WHAT NEEDS TO BE DONE: Do not repeat pictures. Repeat exactly the lines of the listing below from its first line through the line with "SC.camera = cam".

INFORMATION PROVIDED:
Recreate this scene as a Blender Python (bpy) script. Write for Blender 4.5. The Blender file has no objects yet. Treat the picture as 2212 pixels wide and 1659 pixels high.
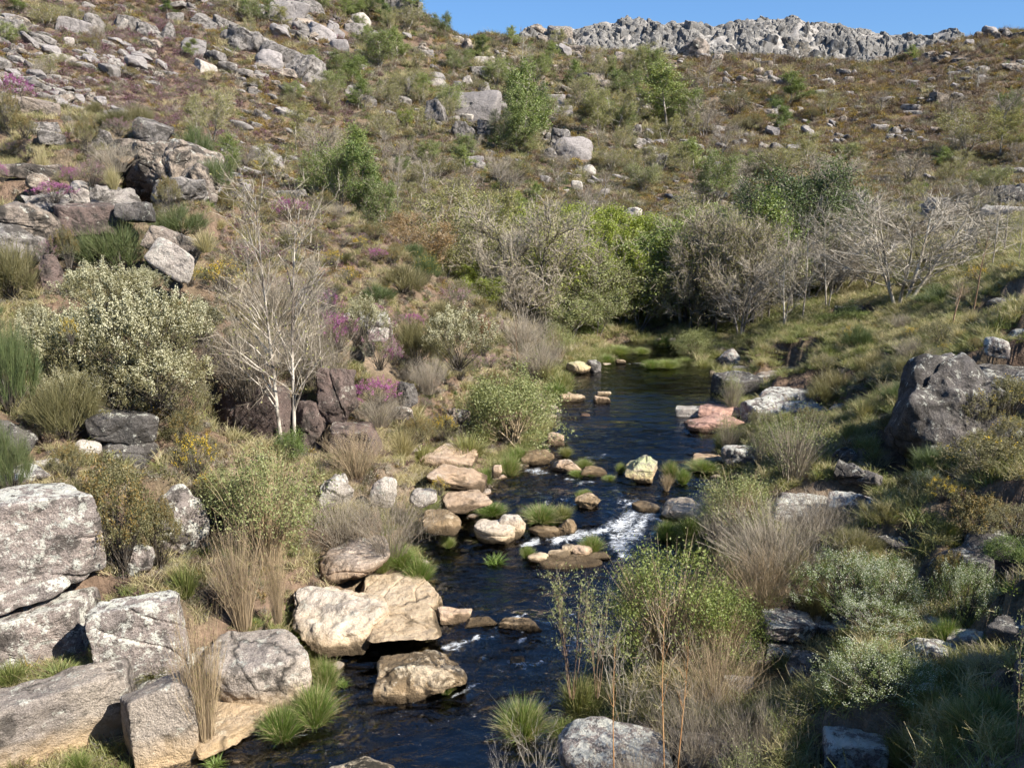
import bpy, bmesh, math, random
import numpy as np
from mathutils import Vector

SC = bpy.context.scene
COL = SC.collection

# ------------------------------------------------------------------ camera
CAM_H = 8.0
F = 1915.0                      # focal length in the pixels of a 2212 px wide picture
PITCH = math.radians(14.06)
cam_d = bpy.data.cameras.new('camera')
cam_d.sensor_width = 36.0
cam_d.lens = F / 2212.0 * 36.0
cam_d.clip_start = 0.1
cam_d.clip_end = 3000
cam = bpy.data.objects.new('camera', cam_d)
COL.objects.link(cam)
cam.location = (0, 0, CAM_H)
cam.rotation_euler = (math.pi / 2 - PITCH, 0, 0)
SC.camera = cam

# ------------------------------------------------------------------ sky and sun
SUN_EL = math.radians(40)
SUN_AZ = math.radians(121)      # clockwise from +Y (the way the camera looks)
sun_vec = Vector((math.sin(SUN_AZ) * math.cos(SUN_EL), math.cos(SUN_AZ) * math.cos(SUN_EL), math.sin(SUN_EL)))
world = bpy.data.worlds.new('World')
SC.world = world
world.use_nodes = True
wn = world.node_tree
wn.nodes.clear()
sky = wn.nodes.new('ShaderNodeTexSky')
sky.sky_type = 'NISHITA'
sky.sun_disc = False
sky.sun_elevation = SUN_EL
sky.sun_rotation = SUN_AZ
sky.altitude = 0
sky.air_density = 1.0
sky.dust_density = 0.0
sky.ozone_density = 10.0
bg = wn.nodes.new('ShaderNodeBackground')
bg.inputs['Strength'].default_value = 0.08
wo = wn.nodes.new('ShaderNodeOutputWorld')
gam = wn.nodes.new('ShaderNodeGamma')            # the clear deep-blue spring sky of the photograph
gam.inputs[1].default_value = 0.6
tint = wn.nodes.new('ShaderNodeMix'); tint.data_type = 'RGBA'; tint.blend_type = 'MULTIPLY'; tint.inputs[0].default_value = 1.0
tint.inputs[7].default_value = (.80, 1.12, 1.52, 1)
wn.links.new(sky.outputs[0], gam.inputs[0])
wn.links.new(gam.outputs[0], tint.inputs[6])
wn.links.new(tint.outputs[2], bg.inputs['Color'])
wn.links.new(bg.outputs[0], wo.inputs[0])
sun_d = bpy.data.lights.new('sun', 'SUN')
sun_d.energy = 5.0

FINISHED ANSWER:
Recreate this scene as a Blender Python (bpy) script. Write for Blender 4.5. The Blender file has no objects yet. Treat the picture as 2212 pixels wide and 1659 pixels high.
import bpy, bmesh, math, random
import numpy as np
from mathutils import Vector

SC = bpy.context.scene
COL = SC.collection

# ------------------------------------------------------------------ camera
CAM_H = 8.0
F = 1915.0                      # focal length in the pixels of a 2212 px wide picture
PITCH = math.radians(14.06)
cam_d = bpy.data.cameras.new('camera')
cam_d.sensor_width = 36.0
cam_d.lens = F / 2212.0 * 36.0
cam_d.clip_start = 0.1
cam_d.clip_end = 3000
cam = bpy.data.objects.new('camera', cam_d)
COL.objects.link(cam)
cam.location = (0, 0, CAM_H)
cam.rotation_euler = (math.pi / 2 - PITCH, 0, 0)
SC.camera = cam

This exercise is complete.